Description and history
Middleburg Plantation is located southwest of Huger, between Cainhoy Road and the Cooper River. The plantation occupies about 400 acres (160 ha) of lowlands fronting on the river. The main house is a two-story timber frame structure, measuring about 64 by 20 feet (19.5 m × 6.1 m). It is topped by a hip roof, and is three rooms wide and one deep, with single-story porches on both of its long sides. The walls are sheathed in wooden clapboards, and it has two chimneys. Its plan is a precursor to what became the typical Charleston "single house". Each floor has three rooms, with the stairwell on the north side of the central room, and a narrow hallway extending on the upper level's north side. Exterior walls are plastered, and floors are made of wide boards. Extending to the west is an ell that was added in the late 18th century, the last significant alteration to the building.

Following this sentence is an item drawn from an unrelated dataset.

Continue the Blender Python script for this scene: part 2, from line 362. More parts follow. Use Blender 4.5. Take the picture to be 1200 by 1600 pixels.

Middleburg was established in 1699 by Benjamin Simons, a French Huguenot refugee, who named it after the Dutch city of Middelburg, the capital of the Province of Zeeland, Walcheren Island where Simons fled to from France before crossing the Ocean to America. At the time of its designation as a National Historic Landmark in 1970, the house was still in the hands of Simons' descendants. The plantation includes two later outbuildings: a 19th-century carriage house with fine jigsawn woodwork, and a brick commissary building that includes a slave jail in its rear.